November 16, 2010
The year was 1981, late July. I was a young 13 year-old girl, utterly enchanted by the images of a Royal Wedding in the Faraway Land of England. Diana, Princess of Wales, was absolutely beautiful and the fulfillment of my imagination’s likeness of how a real Princess must look.
From the time I learned to read (my first readable word, at age 2, was “if”) I pored through books and fairy tales, from Dickens to Grimm to H.C. Anderson and beyond, as well as movies and fantasy stories on television about amazing kingdoms and royal adventures. To me, at 13, the Wedding at St. Paul’s Cathedral was no less a fairy tale than all I’d known to that point.

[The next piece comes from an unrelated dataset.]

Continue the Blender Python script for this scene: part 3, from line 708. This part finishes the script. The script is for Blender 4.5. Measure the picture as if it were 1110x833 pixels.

Like millions of others around the world, I grew up watching Princess Di, feeling joy with the arrival of each of her sons, feeling sadness with the eventual breakup of her marriage, and inspired by her parenting as well as her charity endeavors. And, of course, I was devastated by her death, which my husband and I heard about on the radio as we were driving home from our honeymoon.
I’m not much of a celebrity-watcher; in fact, I regard that kind of obsession as more than shallow. But I admit guilt (and hypocrisy, if it fits) when it comes to England’s Royal Family. As an American I am not privy to the daily goings-on other than what’s shown on the nightly news here — I’m not so obsessed that I keep surveillance on the internet — but I do have an emotional attachment that demanded exploring.
I had two boys at almost the same age that the Princess did; my first marriage ended badly; I mean, this was a lady I could relate to, as could so many other women around the world. I’m not a citizen of the U.K., yet I feel a kinship, a connection, through those lives on the other bank of the Pond.
Now young William is getting married, and I confess I had tears in my eyes when I saw that he had given his betrothed his own mother’s ring to seal their engagement. The couple made it clear that the future “Catherine, Princess of Wales” is not Princess Di, but my excitement with their impending wedding is just as strong as it was when I witnessed my first one nearly 30 years earlier. I’m looking forward to the new Fairy Tale, complete with a beautiful Princess.
Because of this family I’ve grown up with, I feel like an honorary Brit. Thank you, England!